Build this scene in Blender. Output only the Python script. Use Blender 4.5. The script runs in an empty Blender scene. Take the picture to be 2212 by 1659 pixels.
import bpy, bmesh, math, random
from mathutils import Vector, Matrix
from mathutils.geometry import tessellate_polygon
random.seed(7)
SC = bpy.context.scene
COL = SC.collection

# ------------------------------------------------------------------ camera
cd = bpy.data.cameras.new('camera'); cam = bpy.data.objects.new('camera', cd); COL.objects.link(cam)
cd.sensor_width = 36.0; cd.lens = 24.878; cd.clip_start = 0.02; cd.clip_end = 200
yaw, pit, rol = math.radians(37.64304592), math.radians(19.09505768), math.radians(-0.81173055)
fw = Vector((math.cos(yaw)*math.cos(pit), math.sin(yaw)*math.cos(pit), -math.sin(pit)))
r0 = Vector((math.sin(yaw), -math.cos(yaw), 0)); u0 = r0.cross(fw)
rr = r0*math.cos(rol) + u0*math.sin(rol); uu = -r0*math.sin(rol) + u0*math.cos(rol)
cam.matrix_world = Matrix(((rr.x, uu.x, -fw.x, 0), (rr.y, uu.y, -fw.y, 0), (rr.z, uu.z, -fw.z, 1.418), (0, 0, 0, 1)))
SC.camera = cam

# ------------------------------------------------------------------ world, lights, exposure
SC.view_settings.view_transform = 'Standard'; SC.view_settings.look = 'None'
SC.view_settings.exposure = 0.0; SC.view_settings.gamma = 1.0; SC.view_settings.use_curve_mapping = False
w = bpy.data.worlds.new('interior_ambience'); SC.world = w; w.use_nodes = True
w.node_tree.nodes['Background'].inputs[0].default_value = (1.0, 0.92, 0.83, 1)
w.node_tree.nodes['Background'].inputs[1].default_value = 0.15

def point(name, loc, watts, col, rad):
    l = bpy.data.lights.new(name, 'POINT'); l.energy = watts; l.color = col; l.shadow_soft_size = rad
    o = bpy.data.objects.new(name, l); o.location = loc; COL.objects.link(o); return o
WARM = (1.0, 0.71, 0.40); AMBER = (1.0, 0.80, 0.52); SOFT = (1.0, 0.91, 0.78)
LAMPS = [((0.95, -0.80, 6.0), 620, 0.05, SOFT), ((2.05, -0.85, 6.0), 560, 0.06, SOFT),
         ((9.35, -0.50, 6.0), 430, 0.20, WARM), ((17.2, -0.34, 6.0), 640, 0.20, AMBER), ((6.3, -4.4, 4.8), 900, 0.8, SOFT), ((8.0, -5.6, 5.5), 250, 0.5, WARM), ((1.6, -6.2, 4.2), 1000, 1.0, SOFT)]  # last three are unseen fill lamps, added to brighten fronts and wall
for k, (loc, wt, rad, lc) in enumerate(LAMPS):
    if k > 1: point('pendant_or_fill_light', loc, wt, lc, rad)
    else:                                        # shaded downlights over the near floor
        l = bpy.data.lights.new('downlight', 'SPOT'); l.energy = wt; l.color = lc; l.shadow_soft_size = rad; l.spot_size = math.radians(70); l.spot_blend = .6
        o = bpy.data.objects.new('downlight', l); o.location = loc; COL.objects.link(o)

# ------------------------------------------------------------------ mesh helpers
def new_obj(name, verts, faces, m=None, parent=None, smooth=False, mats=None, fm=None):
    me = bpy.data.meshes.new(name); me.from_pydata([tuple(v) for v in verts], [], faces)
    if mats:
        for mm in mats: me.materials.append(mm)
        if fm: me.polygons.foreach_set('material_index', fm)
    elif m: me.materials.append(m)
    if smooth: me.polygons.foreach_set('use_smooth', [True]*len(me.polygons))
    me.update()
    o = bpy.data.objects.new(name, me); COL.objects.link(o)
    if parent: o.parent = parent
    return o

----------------

▶ [Goal of the exercise] Find all lines holding the string "scene" and copy them.

▶ [Written answer]
Build this scene in Blender. Output only the Python script. Use Blender 4.5. The script runs in an empty Blender scene. Take the picture to be 2212 by 1659 pixels.
SC = bpy.context.scene